Even though the Execution Dock in London is long gone, the gallows are still maintained to this very day on the Thames foreshore by the Prospect of Whitby public house.
The Execution dock was used for 400 years up until 1830. It was used to execute all seagoing criminals, including pirates, mutineers, and smugglers. The dock was nothing more than scaffolding used for hangings and was located beside the shoreline of the River Thames at Wapping.
The British Admiralty oversaw all crimes committed on the water, and also doled out the sentences to the criminals. The dock was used as a symbol for their jurisdiction; it was placed just beyond the low-tide mark in the river.

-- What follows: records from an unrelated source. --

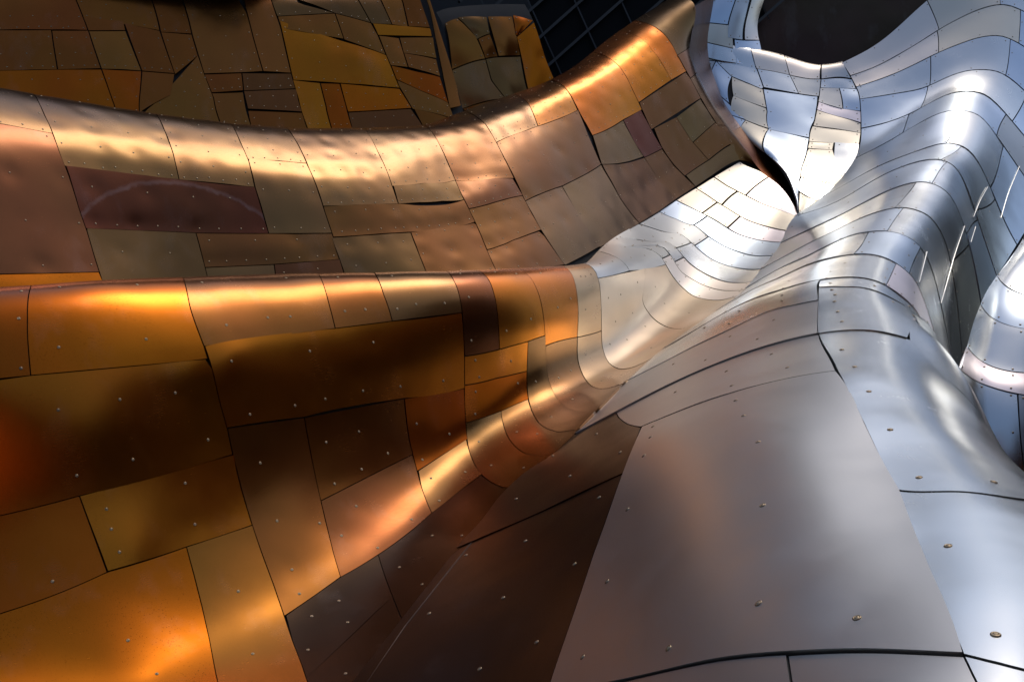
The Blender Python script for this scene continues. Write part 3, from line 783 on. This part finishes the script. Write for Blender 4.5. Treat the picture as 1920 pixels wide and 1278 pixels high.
# ================================================================== middle gold band (B)
B_SEC = [
 [(-420,125,5.5),(-415,110,5.2),(-405,140,5.1),(-385,205,5.05),(-360,290,5.02),(-335,380,5.0),(-315,450,4.98),(-290,560,4.95)],
 [(52,190,6.75),(61,178,6.4),(74,203,6.27),(95,246,6.21),(119,310,6.18),(146,392,6.14),(168,460,6.1),(196,550,6.02)],
 [(285,230,7.35),(293,218,6.95),(306,242,6.82),(322,285,6.76),(340,340,6.73),(360,410,6.7),(376,475,6.66),(395,560,6.6)],
 [(532,256,8.05),(539,244,7.6),(558,274,7.45),(577,314,7.38),(594,355,7.34),(614,417,7.28),(634,482,7.2),(655,560,7.1)],
 [(682,250,8.45),(689,247,8.05),(707,283,7.9),(725,324,7.82),(745,380,7.75),(763,425,7.68),(790,490,7.55),(822,560,7.42)],
 [(797,238,8.8),(805,242,8.5),(824,272,8.36),(851,337,8.26),(873,385,8.18),(894,428,8.1),(925,497,7.93),(960,560,7.75)],
 [(872,208,9.35),(900,224,9.0),(915,243,8.91),(935,281,8.83),(960,328,8.73),(988,386,8.62),(1022,446,8.5),(1080,525,8.5)],
 [(1037,153,10.35),(1062,169,10.05),(1080,202,9.97),(1100,250,9.95),(1126,309,9.93),(1150,352,9.9),(1172,388,9.87),(1200,420,9.9)],
 [(1110,99,11.5),(1148,115,11.15),(1170,140,11.08),(1190,180,11.08),(1217,238,11.13),(1240,278,11.2),(1264,313,11.32),(1303,352,11.5)],
 [(1190,40,12.5),(1231,54,12.1),(1256,80,12.03),(1274,114,12.03),(1300,162,12.08),(1324,204,12.16),(1350,243,12.3),(1386,300,12.6)],
 [(1262,-5,13.2),(1302,10,12.75),(1299,50,12.7),(1292,88,12.68),(1306,136,12.66),(1334,192,12.66),(1372,248,12.68),(1427,322,12.7)],
]
for s_ in B_SEC:      # a well rounded top
    for k_, e_ in ((0, .42), (1, .25), (2, .16), (3, .06)):
        s_[k_] = (s_[k_][0], s_[k_][1], s_[k_][2] + e_)
BS = Surf(B_SEC, vmin=.6, smooth=(150, 16))
rootB = thing('gold_metal_wall', 'broad curving bronze gold metal band between the dark rear wall and the nearest wall', 'metal wall', (-1, 9, 0))
b1 = [(61,178),(76,205),(95,246),(110,288),(128,332),(146,392),(161,434),(174,478),(189,526),(196,550)]
b2 = [(293,218),(309,249),(324,291),(335,338)]
b2b = [(366,438),(387,518),(396,550)]
b3 = [(434,236),(449,267),(465,303),(477,352),(503,439)]
b4 = [(539,244),(560,277),(578,316),(594,355),(607,396),(622,440),(643,510),(655,550)]
b5 = [(687,248),(707,285),(725,324),(746,383)]
b5b = [(769,437),(798,512),(815,550)]
b6 = [(804,243),(823,272),(852,337),(870,378),(892,422),(928,506),(950,545)]
b7 = [(897,224),(910,235),(931,271),(955,318),(984,378),(1020,443),(1057,497),(1080,525)]
b7b = [(1053,350),(1077,393),(1124,463),(1140,485)]
b8 = [(1062,170),(1080,202),(1100,250),(1124,306),(1148,348),(1169,384),(1198,420)]
b8b = [(1165,227),(1207,296),(1238,341),(1267,374)]
b9 = [(1148,115),(1169,138),(1186,172),(1200,200),(1217,238),(1238,275),(1262,310),(1303,351)]
b10 = [(1203,74),(1220,93),(1238,117),(1258,151)]
b10b = [(1267,220),(1298,268),(1327,301),(1340,322)]
b11 = [(1231,55),(1255,79),(1272,110),(1293,148),(1313,186),(1341,231),(1375,268),(1405,305)]
b12 = [(1302,12),(1299,50),(1292,88),(1306,136),(1334,192),(1372,248),(1427,322)]
crease = [(1057,500),(1124,463),(1198,420),(1235,397),(1267,374),(1303,352),(1337,333),(1386,301)]
cop = [(689,248),(805,243),(897,224),(1062,170),(1148,115),(1203,74),(1231,55),(1302,12)]
CB = Clad(rootB, BS, [b1, b2, b2b, b3, b4, b5, b5b, b6, b7, b7b, b8, b8b, b9, b10, b10b, b11, b12, crease, cop,
    [(-270,185),(97,253)], [(121,312),(335,338),(477,352)], [(161,429),(366,438),(503,439),(621,439)], [(605,388),(747,383),(869,376)], [(620,447),(769,437),(887,419)],
    [(931,268),(1008,238),(1083,207)], [(984,378),(1053,350),(1126,309)], [(1110,255),(1167,226),(1200,206)], [(383,503),(513,497),(636,487)]], res=5, gap=.0028, lift=.01, screw_r=.0065, dent=.004, pillow=.004, step=.004, wave=.0018)
CB.backing()
def P(c, m, *a, **k):
    return CB.px(c, {'t': 'T', 'b': 'B', 'p': 'P', 'l': 'L'}.get(m, m), *a, **k)
P([(-300,130),(61,178),(97,253),(-270,185)], 't', 't', screws='std', sp=.3)
P([(-270,185),(97,253),(183,512),(-200,520)], 'p', screws='rows', sp=.35)
P([(-200,520),(183,512),(196,550),(-200,560)], 'o', screws=None)
P([(61,178),(293,218),(335,338),(121,312)], 't', 't')
P([(293,218),(434,236),(477,352),(335,338)], 't', 't')
P([(434,236),(539,244),(574,308),(466,299)], 't', 't')
_c = wpt(np.array([325., 640., 6.75])); _t = wpt(np.array([325., 344., 6.73]))
_o = P([(121,312),(477,352),(503,439),(161,429)], 'm', label='dark maroon panel scuffed with a pale arc', screws=[(.1,.3),(.4,.3),(.65,.3),(.85,.3)] + [(x, .9) for x in np.linspace(.05, .97, 9)])
_o.data.materials[0] = metal('scuffed_maroon_metal', (.105, .034, .017), arc=(tuple(_c - np.array(_o.location)), float(np.linalg.norm(_c - _t))), **GOLD)
P([(466,299),(574,308),(621,439),(503,439)], 't', screws='rows', sp=.28)
P([(161,429),(366,438),(389,525),(190,530)], 'l', screws=[(.25,.5),(.7,.5)])
P([(366,438),(621,439),(636,487),(383,503)], 'b', screws=[(.1,.25),(.4,.25),(.7,.2)] + [(x, .85) for x in np.linspace(.05, .95, 8)])
P([(383,503),(513,497),(520,550),(396,550)], 't', screws=None)
P([(513,497),(636,487),(655,550),(520,550)], 'p', screws=[(.1,.3),(.6,.25)])
P([(539,244),(687,248),(746,383),(605,388)], 't', 't', dent=.007)
P([(687,248),(804,243),(852,340),(736,350)], 't', 't', dent=.004)
P([(736,350),(852,340),(869,376),(747,383)], 'l', screws=[(.1,.25),(.45,.3),(.8,.3)] + [(x, .8) for x in np.linspace(.06, .95, 6)])
P([(605,388),(869,376),(887,419),(620,447)], 'b', screws=[(.06,.2),(.25,.2),(.45,.2),(.65,.2),(.85,.2)] + [(x, .85) for x in np.linspace(.05, .95, 12)])
P([(620,447),(769,437),(800,520),(645,520)], 'l', screws=[(.15,.2),(.5,.2),(.85,.2),(.15,.75),(.5,.7),(.85,.65)])
P([(769,437),(887,419),(930,512),(800,520)], 'b', screws='rows', sp=.3)
P([(645,520),(930,512),(955,550),(655,550)], 'b', screws=None)
P([(804,243),(897,224),(960,337),(852,340)], 'b', 't', dent=.005)
P([(852,340),(960,337),(978,368),(878,393)], 'p', screws='std', sp=.2)
P([(878,393),(978,368),(1010,434),(912,470)], 'b', screws='rows', sp=.25)
P([(912,470),(1010,434),(1057,498),(930,512)], 'b', screws='rows', sp=.25)
P([(897,224),(990,195),(1008,238),(931,268)], 't', 't', dent=.004, sp=.18)
P([(990,195),(1062,170),(1083,207),(1008,238)], 'y', 't', dent=.004, sp=.18)
P([(931,268),(1083,207),(1126,309),(984,378)], 'b', screws='rows', sp=.3, pillow=.01)
P([(984,378),(1053,350),(1127,463),(1059,498)], 't', screws='rows', sp=.28)
P([(1053,350),(1126,309),(1198,420),(1127,463)], 't', screws='rows', sp=.28)
P([(1062,170),(1148,115),(1200,208),(1110,255)], 'g', 't', dent=.004, pillow=.012)
P([(1110,255),(1167,226),(1206,294),(1127,309)], 'l', screws='rows', sp=.3)
P([(1167,226),(1200,206),(1240,280),(1207,296)], 'm', screws='rows', sp=.3)
P([(1127,309),(1207,296),(1267,374),(1198,420)], 'b', screws='rows', sp=.3)
P([(1207,296),(1240,280),(1303,351),(1267,374)], 'b', screws='rows', sp=.3)
P([(1148,115),(1203,74),(1258,151),(1198,193)], 'g', 't', dent=.004)
P([(1203,74),(1231,55),(1284,136),(1258,151)], 'g', 't')
P([(1198,193),(1284,136),(1312,186),(1225,241)], 'b', screws='rows', sp=.3)
P([(1225,241),(1267,220),(1327,301),(1284,330)], 'b', screws='rows', sp=.3)
P([(1267,220),(1312,186),(1340,231),(1298,268)], 'l', screws='rows', sp=.25)
P([(1298,268),(1340,231),(1374,270),(1327,301)], 'b', screws='rows', sp=.25)
P([(1284,330),(1374,270),(1386,301),(1303,351)], 't', screws=None)
P([(1231,55),(1302,12),(1293,88),(1268,105)], 'l', 't', screws=None)
P([(1268,105),(1293,88),(1306,136),(1293,148)], 'b', screws=None)
P([(1293,148),(1306,136),(1372,248),(1345,236)], 'b', screws='rows', sp=.3)
P([(1345,236),(1372,248),(1427,322),(1386,301)], 'b', screws='rows', sp=.3)
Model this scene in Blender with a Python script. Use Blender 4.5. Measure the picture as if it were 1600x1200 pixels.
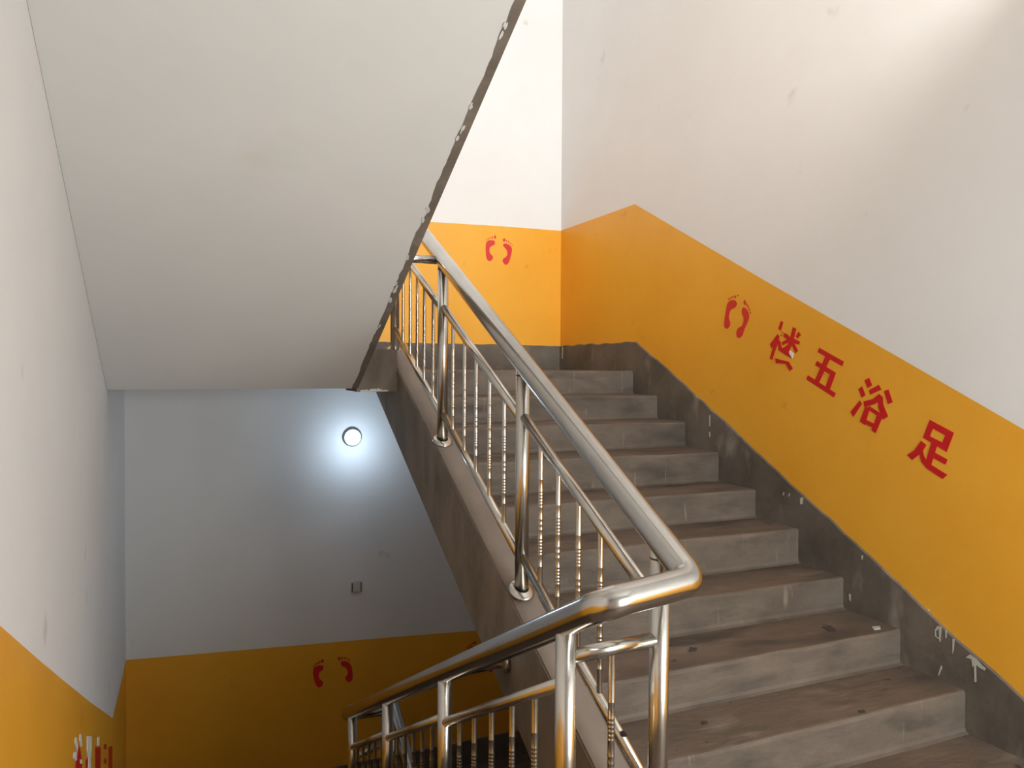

You could not outrun the long arm of the law, they did not care if you committed the crimes in their waters or abroad; you would be brought back to London and tried by the High Court of the Admiralty.
They doled out Capital Punishment to acts of mutiny that resulted in death, for murder on the sea and very specific violations of the Articles of War that governed the behavior of naval sailors, this included sodomy.
Those who were sentenced to death were usually brought to the Execution Dock from one of two places, Marshalsea Prison or Newgate Prison.
Those that were condemned by the Admiralty were paraded through the streets of London by the High Court Marshal or his deputy. He would carry a Silver oar, which was a representation of the Admiralty’s authority. Prisoners were transported using a cart which had a chaplain inside so they could confess their sins to him. The prisoners were allowed to drink one quart of ale from a public house of their way to the gallows, just like the execution process to Tyburn.
The execution was a family affair back then; families would come out and stand on the river banks or one of the boats that would come up the river. The executions were performed by hangmen who worked at both Newgate Prison and Tyburn.
For those who were convicted of piracy, they would receive the cruelest of punishments. They would be hanged with a shortened rope so that when the floor was dropped out from under them their fall would not snap their neck, they would then strangle to death.
This was called the “Marshal’s Dance” because it looked like they were dancing while they struggled. Unlike hanging on land, bodies of pirates were often left up until at least three tides had washed over their head.
If the crime was so heinous, then the Admiralty would have the bodies covered in tar and hung in chains at Blackwell Point or at Cuckold’s Point as a warning to all of those who would dare turn to piracy.
Next, I will share an account from The Gentleman’s Magazine, from February 4, 1796, that gives a very vivid image of an execution at London’s Execution Docks.
“This morning, a little after ten o’clock, Colley, Cole, and Blanche, the three sailors convicted of the murder of Captain Little, were brought out of Newgate, and conveyed in solemn procession to Execution Dock, there to receive the punishment awarded by law. On the cart on which they rode was an elevated stage; on this were seated Colley, the principal instigator in the murder, in the middle, and his two wretched instruments, the Spaniard Blanche, and the Mulatto Cole, on each side of him; and behind, on another seat, two executioners.
Colley seemed to be in a state resembling that of a man stupidly intoxicated, and scarcely awake, and the two discovered little sensibility on this occasion, nor to the last moment of their existence, did they, as we hear, make any confession. They were turned off about a quarter before twelve in the midst of an immense crowd of spectators.
On the way to the place of execution, they were preceded by the Marshall of the Admiralty in his carriage, the Deputy Marshall, bearing the silver oar, and the two City Marshals on horseback, Sheriff’s officers, etc. The whole cavalcade was conducted with great solemnity.”
Captain Kidd, who was a heinous pirate convicted of piracy (obviously) and murder, he was taken from Newgate Prison and hanged at the dock in 1701. The rope snapped during his first execution, so they strung him up again and killed him the second time, his body remained in that location for forty years.
The last executions to take place at the Execution dock were in 1830, where sailors George Davis and William Watts – who had murdered a ship captain – were hanged in December.
There have been reports of a large E on the Thames side of the building at Swan Warf; supposedly that indicates where the dock once stood. Other sources state that the dock was once where the London Underground Station now stands, which is about 2/3 of the way along Wapping High Street going east.